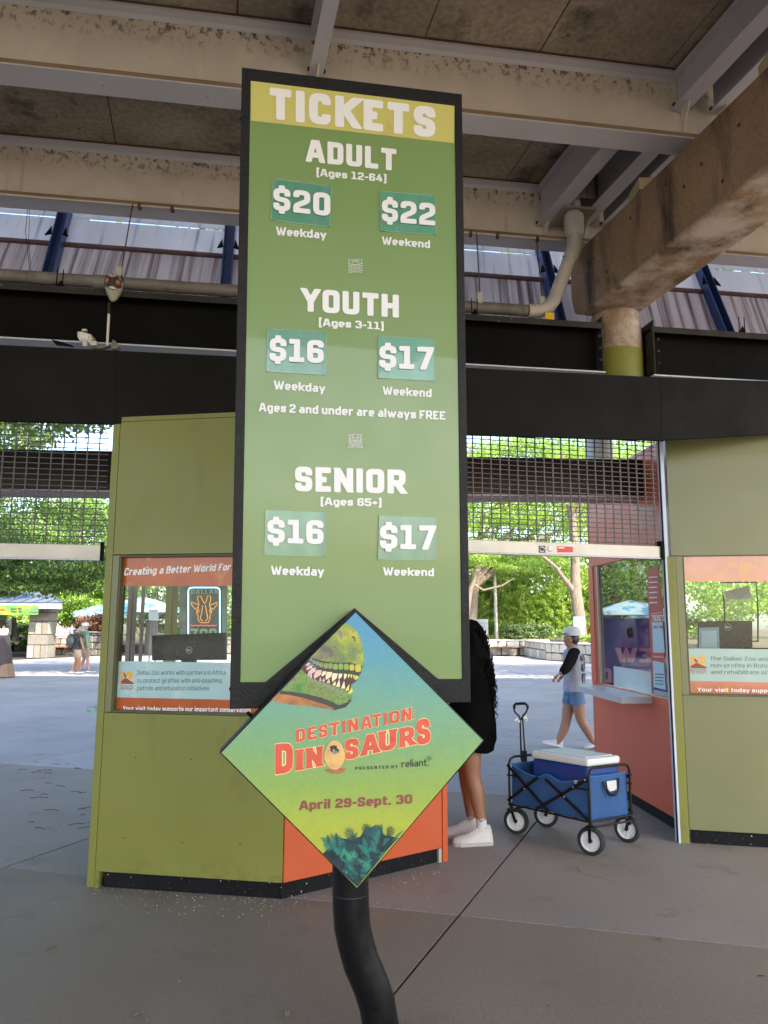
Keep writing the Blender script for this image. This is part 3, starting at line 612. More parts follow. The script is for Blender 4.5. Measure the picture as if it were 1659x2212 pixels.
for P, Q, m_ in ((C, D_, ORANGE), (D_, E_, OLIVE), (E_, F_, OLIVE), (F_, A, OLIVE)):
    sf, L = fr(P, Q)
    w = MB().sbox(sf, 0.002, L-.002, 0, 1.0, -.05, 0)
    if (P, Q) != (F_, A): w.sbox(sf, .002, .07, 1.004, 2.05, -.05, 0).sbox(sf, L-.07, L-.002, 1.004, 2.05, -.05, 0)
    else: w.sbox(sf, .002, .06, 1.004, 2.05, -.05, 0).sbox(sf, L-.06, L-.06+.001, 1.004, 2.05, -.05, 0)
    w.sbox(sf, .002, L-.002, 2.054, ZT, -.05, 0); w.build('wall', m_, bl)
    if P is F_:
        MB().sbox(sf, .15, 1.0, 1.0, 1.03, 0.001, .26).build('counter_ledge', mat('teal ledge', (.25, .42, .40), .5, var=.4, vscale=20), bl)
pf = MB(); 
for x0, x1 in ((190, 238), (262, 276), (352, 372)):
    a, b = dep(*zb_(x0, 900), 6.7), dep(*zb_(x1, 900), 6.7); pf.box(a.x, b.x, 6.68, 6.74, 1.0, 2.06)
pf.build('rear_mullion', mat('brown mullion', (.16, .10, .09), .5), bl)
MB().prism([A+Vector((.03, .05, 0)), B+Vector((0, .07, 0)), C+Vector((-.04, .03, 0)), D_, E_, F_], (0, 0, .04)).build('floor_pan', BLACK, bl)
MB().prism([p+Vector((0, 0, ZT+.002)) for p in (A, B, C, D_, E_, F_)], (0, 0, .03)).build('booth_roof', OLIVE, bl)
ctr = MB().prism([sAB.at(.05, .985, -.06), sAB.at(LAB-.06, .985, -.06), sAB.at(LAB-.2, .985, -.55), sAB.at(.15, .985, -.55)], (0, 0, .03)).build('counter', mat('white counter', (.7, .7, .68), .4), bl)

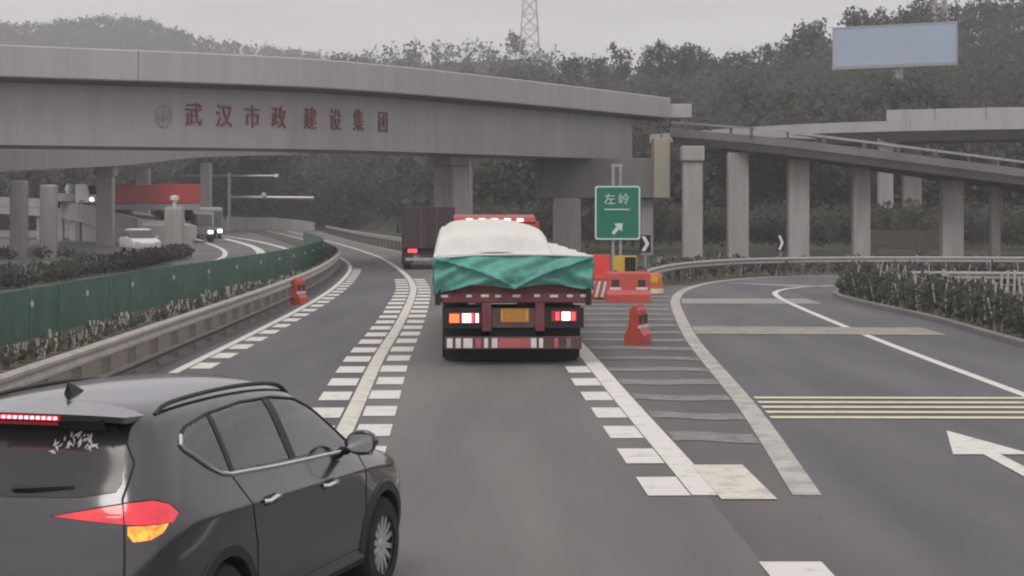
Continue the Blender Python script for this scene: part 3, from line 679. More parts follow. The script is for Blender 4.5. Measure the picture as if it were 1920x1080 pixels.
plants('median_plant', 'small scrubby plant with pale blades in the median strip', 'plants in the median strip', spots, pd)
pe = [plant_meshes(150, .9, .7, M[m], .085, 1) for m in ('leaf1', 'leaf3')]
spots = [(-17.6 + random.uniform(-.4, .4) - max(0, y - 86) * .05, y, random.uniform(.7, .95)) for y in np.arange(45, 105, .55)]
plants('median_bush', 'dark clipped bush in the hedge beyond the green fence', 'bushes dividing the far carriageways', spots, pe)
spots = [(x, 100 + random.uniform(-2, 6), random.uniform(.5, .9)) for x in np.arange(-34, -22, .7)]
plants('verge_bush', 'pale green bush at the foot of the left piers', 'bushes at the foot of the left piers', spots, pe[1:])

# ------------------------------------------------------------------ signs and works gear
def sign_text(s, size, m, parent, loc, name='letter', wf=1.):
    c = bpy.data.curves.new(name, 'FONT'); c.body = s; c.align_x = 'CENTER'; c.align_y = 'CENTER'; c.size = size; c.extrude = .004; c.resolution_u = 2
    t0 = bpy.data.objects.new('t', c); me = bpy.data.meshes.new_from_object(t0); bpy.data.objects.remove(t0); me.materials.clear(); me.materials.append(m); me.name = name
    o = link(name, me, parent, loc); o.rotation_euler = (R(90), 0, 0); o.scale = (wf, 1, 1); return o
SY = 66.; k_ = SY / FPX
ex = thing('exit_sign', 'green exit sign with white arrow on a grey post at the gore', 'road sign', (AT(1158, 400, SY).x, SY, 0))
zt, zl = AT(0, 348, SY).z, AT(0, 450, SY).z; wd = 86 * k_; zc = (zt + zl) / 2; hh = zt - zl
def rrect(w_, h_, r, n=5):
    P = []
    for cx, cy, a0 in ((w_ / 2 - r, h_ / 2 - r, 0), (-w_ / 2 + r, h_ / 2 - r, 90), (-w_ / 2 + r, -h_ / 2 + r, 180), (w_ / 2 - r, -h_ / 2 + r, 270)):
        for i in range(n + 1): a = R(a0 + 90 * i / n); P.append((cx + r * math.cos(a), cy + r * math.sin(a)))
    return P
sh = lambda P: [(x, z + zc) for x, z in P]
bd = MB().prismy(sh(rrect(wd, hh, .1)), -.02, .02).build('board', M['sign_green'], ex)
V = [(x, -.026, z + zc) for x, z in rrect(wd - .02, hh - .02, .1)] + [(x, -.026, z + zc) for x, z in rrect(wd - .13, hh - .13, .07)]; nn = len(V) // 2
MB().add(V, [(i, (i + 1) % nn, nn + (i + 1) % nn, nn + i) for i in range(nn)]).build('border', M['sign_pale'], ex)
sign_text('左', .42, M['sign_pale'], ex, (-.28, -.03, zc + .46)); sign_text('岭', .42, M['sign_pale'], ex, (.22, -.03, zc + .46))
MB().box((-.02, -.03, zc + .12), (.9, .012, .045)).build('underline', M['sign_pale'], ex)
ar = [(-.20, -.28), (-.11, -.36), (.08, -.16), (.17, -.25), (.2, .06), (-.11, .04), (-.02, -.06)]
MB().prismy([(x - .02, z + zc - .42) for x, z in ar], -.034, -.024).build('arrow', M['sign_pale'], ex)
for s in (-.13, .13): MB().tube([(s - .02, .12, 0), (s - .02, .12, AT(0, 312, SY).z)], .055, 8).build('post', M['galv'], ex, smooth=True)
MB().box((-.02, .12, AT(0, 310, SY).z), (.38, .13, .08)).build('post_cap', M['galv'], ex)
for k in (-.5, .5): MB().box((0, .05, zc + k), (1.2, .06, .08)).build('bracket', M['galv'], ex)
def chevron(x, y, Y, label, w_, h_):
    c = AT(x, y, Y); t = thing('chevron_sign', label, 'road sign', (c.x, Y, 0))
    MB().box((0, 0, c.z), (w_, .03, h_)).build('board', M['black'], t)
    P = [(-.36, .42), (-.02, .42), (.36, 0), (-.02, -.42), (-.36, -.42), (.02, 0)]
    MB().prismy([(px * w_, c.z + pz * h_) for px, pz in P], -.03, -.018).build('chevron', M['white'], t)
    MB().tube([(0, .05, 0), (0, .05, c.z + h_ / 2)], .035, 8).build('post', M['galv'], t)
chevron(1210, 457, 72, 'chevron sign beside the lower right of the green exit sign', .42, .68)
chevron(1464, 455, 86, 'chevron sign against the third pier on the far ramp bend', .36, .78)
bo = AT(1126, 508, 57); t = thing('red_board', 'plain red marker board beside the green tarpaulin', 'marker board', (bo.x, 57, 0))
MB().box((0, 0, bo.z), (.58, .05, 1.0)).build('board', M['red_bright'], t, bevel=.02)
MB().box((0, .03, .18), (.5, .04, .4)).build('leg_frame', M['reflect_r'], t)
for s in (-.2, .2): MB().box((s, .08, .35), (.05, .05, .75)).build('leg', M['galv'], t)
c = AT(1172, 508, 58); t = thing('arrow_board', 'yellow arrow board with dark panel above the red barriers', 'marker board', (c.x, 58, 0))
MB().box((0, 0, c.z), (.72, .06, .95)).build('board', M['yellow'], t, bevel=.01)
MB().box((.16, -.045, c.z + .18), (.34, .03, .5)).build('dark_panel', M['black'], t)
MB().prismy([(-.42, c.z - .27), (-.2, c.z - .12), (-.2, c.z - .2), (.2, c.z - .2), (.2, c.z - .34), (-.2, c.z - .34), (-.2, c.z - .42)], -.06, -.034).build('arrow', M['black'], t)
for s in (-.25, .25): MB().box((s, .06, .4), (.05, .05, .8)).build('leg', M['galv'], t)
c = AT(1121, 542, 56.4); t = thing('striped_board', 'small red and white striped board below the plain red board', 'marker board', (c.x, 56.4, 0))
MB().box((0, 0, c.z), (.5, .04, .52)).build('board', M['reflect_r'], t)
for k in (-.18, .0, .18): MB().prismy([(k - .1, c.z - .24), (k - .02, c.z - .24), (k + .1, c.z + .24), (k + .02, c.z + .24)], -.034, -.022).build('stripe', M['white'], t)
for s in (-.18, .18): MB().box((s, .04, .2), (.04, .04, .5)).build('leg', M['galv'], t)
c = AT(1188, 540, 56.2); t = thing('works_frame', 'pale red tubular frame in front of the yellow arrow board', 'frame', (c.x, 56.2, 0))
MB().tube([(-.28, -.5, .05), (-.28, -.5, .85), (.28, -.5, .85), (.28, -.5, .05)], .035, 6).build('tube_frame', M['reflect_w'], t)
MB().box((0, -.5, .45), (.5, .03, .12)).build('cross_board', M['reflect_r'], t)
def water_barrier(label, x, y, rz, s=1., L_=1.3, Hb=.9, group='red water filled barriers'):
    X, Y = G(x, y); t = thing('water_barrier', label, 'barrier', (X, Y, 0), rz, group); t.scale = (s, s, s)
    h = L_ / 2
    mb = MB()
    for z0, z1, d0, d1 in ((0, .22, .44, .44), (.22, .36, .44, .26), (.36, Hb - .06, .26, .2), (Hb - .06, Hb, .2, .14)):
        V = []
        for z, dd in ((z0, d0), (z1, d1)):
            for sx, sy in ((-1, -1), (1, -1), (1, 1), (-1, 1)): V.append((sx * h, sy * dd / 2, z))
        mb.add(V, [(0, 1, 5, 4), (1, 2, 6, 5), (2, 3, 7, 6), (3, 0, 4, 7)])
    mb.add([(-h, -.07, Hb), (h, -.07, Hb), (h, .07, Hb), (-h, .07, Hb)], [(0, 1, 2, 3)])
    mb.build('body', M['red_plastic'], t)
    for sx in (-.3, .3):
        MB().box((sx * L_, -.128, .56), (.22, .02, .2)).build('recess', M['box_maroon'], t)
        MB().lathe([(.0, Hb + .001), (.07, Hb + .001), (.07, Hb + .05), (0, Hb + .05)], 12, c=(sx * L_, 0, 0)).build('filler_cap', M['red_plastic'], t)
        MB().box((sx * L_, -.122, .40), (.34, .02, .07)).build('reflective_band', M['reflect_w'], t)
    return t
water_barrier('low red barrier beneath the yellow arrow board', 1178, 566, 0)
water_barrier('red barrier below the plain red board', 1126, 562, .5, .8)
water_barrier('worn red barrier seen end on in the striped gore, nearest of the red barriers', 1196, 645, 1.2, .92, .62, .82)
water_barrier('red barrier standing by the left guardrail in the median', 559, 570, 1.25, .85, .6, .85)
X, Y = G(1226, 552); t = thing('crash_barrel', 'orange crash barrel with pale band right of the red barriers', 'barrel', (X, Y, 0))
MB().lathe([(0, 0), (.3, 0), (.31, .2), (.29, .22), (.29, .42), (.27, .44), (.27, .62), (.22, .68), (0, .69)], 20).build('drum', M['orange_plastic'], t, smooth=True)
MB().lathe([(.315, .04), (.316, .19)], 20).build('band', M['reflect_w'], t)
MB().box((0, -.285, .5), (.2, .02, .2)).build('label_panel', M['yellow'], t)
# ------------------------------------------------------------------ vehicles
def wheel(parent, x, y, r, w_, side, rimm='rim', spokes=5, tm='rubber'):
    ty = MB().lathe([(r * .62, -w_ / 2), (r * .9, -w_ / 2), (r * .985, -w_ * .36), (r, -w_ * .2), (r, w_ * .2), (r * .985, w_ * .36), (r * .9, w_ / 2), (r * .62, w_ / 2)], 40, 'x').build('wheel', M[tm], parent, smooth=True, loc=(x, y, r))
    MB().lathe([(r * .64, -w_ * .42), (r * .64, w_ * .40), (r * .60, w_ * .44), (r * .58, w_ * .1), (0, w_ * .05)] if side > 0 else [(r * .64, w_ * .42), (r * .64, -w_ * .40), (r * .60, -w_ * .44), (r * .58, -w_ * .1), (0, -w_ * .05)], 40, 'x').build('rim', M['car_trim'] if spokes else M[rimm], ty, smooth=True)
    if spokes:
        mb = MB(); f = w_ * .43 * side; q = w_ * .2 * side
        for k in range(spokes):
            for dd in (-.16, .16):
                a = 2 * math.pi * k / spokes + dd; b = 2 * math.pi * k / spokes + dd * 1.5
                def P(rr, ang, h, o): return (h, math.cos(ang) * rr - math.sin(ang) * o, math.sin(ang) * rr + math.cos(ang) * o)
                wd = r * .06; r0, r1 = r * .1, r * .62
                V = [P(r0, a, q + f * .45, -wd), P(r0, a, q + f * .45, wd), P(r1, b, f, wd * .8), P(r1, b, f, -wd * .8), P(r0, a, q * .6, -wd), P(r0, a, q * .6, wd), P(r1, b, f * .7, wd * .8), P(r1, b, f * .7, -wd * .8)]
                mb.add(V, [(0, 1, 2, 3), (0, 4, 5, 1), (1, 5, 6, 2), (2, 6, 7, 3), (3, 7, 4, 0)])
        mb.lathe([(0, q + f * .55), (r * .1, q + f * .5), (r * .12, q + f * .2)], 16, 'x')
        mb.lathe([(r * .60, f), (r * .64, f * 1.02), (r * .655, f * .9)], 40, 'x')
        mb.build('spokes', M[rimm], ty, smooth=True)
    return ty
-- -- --
**Directive**
Go through the material above and count the lines that contain "picture"; give that number alone.

**Written reply**
2